In September 2025, Topps released 2024 Topps Chrome Boxing — its first dedicated boxing set since the 1951 Ringside issue. The 95-card base set featured fighters from Top Rank, Golden Boy, and Matchroom, spanning legends like Tyson, Mayweather, Sugar Ray Leonard, De La Hoya, and Hearns alongside current champions like Jaron “Boots” Ennis, Dmitry Bivol, and Naoya Inoue. Autograph subsets included 1951 Ringside Autographs borrowing the original set’s design, Ring Generals featuring Tyson, and Stablemate Signatures with dual autographs from fighters sharing the same gym.

The set was not without controversy — Gervonta Davis was publicly dropped from the checklist before release — but as a statement of intent, Chrome Boxing was significant. For the first time since the early 1990s, boxing’s biggest active names and its historical legends occupied the same dedicated set from a major manufacturer.

The Market Today and What Comes Next

Boxing cards exist in a strange but increasingly healthy place. The vintage market is strong. The Ali rookie is a six-figure card. Mayweather’s 1997 Brown’s issue is a hobby staple. Topps Chrome Boxing gave the sport its first proper modern product in decades, and Leaf’s ongoing releases keep signed boxing cards flowing to collectors annually.
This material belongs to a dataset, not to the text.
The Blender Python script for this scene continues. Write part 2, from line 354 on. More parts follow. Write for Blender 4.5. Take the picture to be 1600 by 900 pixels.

TKO Group Holdings struck an exclusive multi-year trading card partnership with Fanatics and Topps in 2024, producing Chrome, Finest, and Royalty lines for UFC. TKO also owns Zuffa Boxing, and Dana White — himself an avid collector with a personal collection valued above $1 million — has hinted that Zuffa Boxing trading cards are coming. No details have been announced, but for a hobby that spent the better part of a century operating in the margins — kept alive by tobacco companies, a nonprofit in Missouri, and a handful of manufacturers who believed boxing deserved a place in the card aisle — even the possibility qualifies as significant.